Meet our new author: Melanie Bianchi!


Happy 30-Days-After-Halloween

Forgive me for bringing up ghosts in the wrong month, but I was battling some seriously scary deadlines in late October. Now that it’s mid-November, I have a lull from work and more time to dwell on the dark side.

My house is a very small, middle-aged cottage that turned 60 this year. It has a view of Chestnut Mountain and Frady Mountain from the back hill and a curious flyspeck of a kitchen with no windows. I make food for my family in this kitchen, but I’m not quite sure how it really happens.

Last week, I brought home a smoked ham-hock to make a pot of split-pea soup. That thing looked enormous, sitting on my countertop. Aggrieved, obscene. When the butcher shrink wrapped it and handed it to me in the grocery store, it had no vibe at all. Somehow it grew to own the space.

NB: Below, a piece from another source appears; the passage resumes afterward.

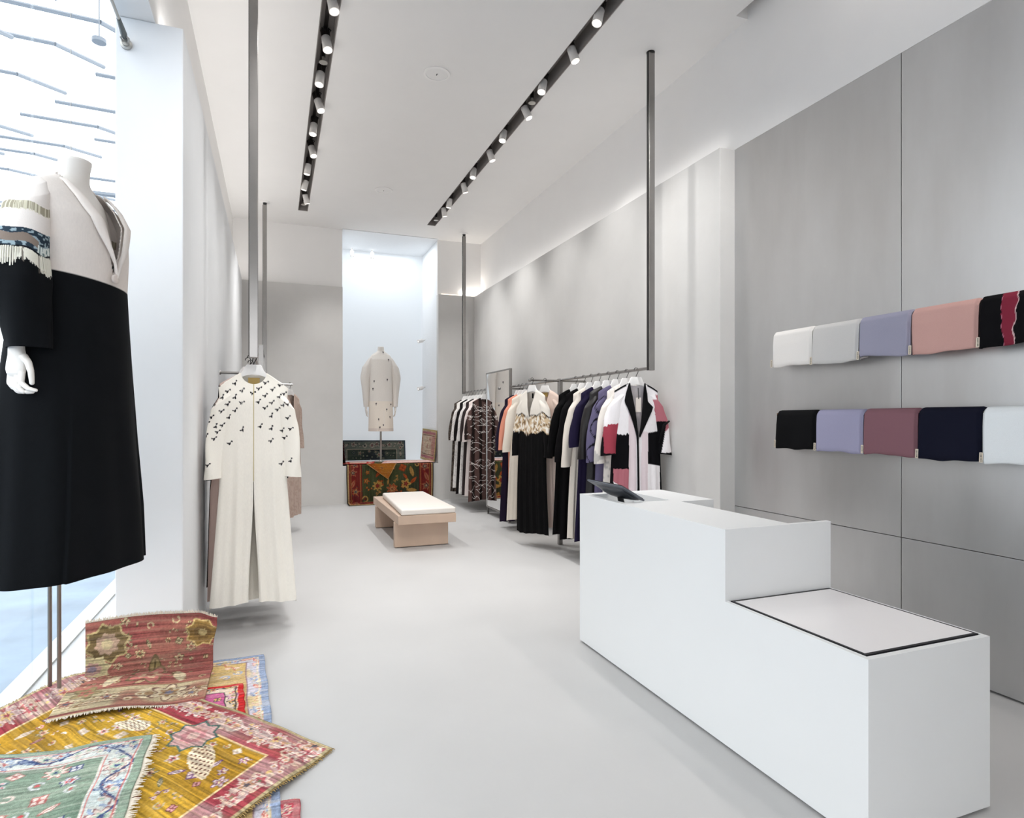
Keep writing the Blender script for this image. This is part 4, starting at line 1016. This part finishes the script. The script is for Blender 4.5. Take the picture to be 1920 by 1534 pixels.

And ever since last winter, whenever I stand at the sink, I sense a presence behind me, watching: a thick, hovering something that clears off in the nanosecond it takes to turn around. I grew up in much older, much creepier houses: houses with outhouses still on the property; houses that had rooms my friends refused to enter — houses well within their rights to be haunted.

So I’m a little annoyed that some half-baked phantom has decided to show up in a home that still has a mortgage and its original wiring.

I think most of the characters in my short stories live haunted lives. Siobhan in “Ballad of Cherrystoke” is haunted by memories of her vibrant, pre-accident self. Yuri in “Abdiel’s Revenge” moves in with a woman twice his age and finds he’s also taken on her family’s legacy: a two-century-old murder and its seemingly immortal aftermath. One of the four Brandons in “Bad Tooth Brandon” is haunted by the death of his lover, a soldier; meanwhile, the story’s narrator moves away to escape the specter of her gentrifying hometown.

We’re all haunted by something. Sometimes by more than one thing. So I guess I can handle an occasional unexplainable kitchen presence. Maybe I’m just inside these walls way too much — but for me, getting to work from home is a privilege that’s worth any poltergeist.